AIM OF THE TASK: What do the lines from the top of the data through the line with "from mathutils import Vector, Matrix" say? Quote them exactly and include both ends.

Saved entries:
>> BEGIN

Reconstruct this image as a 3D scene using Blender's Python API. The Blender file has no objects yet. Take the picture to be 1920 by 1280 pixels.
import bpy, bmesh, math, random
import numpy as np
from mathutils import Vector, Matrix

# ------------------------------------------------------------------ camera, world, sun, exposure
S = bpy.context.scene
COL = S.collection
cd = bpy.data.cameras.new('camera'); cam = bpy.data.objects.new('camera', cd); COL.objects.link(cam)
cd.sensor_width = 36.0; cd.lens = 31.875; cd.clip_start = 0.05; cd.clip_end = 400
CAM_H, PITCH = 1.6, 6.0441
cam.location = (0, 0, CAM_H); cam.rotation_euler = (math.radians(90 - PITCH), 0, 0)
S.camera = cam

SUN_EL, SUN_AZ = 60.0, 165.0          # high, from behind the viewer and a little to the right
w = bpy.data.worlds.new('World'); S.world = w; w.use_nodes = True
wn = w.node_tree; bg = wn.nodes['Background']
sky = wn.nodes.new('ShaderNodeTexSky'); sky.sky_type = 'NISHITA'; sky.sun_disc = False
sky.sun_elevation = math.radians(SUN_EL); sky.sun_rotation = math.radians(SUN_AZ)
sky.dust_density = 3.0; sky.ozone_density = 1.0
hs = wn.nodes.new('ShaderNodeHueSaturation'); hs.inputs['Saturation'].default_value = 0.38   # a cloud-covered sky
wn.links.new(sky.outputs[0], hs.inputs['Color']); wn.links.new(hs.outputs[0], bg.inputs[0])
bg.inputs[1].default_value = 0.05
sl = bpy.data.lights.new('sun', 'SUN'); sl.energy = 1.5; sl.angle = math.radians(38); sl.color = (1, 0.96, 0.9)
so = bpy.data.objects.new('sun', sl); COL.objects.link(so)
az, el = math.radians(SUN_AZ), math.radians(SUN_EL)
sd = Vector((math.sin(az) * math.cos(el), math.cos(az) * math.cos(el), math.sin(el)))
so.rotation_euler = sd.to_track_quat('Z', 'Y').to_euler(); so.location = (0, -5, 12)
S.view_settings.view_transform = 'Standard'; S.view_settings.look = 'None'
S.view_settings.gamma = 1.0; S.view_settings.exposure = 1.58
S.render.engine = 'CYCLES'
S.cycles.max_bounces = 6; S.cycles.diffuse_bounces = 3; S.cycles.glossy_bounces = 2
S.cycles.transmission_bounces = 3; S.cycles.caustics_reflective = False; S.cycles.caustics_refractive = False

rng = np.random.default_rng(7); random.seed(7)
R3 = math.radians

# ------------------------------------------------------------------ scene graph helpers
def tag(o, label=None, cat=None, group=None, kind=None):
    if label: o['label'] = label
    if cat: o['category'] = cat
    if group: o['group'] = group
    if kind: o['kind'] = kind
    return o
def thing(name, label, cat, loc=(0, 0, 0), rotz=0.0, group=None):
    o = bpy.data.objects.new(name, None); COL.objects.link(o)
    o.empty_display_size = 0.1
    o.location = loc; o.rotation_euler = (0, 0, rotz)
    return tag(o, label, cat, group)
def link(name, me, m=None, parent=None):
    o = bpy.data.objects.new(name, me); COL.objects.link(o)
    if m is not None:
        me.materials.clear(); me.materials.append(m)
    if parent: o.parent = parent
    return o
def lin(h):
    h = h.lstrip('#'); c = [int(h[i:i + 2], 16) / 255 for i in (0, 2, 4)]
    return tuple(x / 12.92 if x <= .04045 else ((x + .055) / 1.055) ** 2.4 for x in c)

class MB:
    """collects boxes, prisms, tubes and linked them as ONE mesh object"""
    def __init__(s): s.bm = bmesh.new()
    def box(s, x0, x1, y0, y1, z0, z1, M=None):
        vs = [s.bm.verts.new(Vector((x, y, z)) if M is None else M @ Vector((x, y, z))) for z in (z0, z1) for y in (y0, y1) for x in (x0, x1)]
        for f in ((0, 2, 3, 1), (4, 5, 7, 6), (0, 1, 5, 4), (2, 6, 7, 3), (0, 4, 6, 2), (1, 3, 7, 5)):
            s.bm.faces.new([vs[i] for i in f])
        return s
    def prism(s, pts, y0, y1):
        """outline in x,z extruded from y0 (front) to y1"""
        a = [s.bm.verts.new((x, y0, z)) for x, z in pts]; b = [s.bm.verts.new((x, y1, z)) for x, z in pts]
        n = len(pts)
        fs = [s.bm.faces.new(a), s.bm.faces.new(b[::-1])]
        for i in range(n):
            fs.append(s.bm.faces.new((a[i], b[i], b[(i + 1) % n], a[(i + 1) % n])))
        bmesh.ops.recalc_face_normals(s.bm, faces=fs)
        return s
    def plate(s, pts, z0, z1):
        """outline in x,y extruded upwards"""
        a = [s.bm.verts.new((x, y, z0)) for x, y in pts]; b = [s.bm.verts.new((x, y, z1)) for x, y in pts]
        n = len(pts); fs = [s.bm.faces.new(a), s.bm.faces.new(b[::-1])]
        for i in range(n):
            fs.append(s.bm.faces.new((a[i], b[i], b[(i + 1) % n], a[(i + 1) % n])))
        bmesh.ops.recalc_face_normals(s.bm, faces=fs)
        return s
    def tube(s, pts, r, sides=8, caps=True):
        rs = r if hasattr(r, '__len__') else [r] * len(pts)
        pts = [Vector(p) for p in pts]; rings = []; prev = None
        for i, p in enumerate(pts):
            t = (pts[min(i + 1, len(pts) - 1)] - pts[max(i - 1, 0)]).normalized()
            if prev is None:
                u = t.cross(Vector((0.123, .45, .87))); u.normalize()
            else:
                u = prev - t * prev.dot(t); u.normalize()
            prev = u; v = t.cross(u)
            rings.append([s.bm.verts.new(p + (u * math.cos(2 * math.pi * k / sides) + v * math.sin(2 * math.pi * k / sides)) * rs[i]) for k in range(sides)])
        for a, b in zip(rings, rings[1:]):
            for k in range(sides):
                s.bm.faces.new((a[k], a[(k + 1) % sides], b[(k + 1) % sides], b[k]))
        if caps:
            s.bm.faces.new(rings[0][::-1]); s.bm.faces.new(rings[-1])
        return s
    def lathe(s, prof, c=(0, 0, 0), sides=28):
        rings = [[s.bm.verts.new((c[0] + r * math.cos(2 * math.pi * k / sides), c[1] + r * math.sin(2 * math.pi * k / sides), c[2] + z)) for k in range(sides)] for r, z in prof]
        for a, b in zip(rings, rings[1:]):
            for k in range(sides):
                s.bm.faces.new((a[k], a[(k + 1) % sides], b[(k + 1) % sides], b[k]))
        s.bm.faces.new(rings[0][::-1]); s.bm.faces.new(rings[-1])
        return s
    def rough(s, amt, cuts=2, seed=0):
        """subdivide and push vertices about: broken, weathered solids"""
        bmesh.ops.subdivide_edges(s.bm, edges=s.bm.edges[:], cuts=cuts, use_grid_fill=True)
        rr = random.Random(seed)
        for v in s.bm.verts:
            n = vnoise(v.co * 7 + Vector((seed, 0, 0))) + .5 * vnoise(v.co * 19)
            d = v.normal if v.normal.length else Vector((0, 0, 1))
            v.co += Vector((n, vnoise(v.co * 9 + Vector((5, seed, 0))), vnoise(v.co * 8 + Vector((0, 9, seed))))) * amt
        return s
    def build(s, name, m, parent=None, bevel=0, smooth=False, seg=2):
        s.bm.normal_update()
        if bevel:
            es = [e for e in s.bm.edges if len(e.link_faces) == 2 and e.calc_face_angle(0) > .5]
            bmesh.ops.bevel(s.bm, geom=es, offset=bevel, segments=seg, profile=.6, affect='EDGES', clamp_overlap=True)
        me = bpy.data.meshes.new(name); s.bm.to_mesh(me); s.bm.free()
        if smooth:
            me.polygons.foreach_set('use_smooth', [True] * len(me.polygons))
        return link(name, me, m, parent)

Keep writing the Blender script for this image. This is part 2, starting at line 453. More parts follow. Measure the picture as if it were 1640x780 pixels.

>> END

RESULT OF THIS TASK:
Reconstruct this image as a 3D scene using Blender's Python API. The Blender file has no objects yet. Take the picture to be 1920 by 1280 pixels.
import bpy, bmesh, math, random
import numpy as np
from mathutils import Vector, Matrix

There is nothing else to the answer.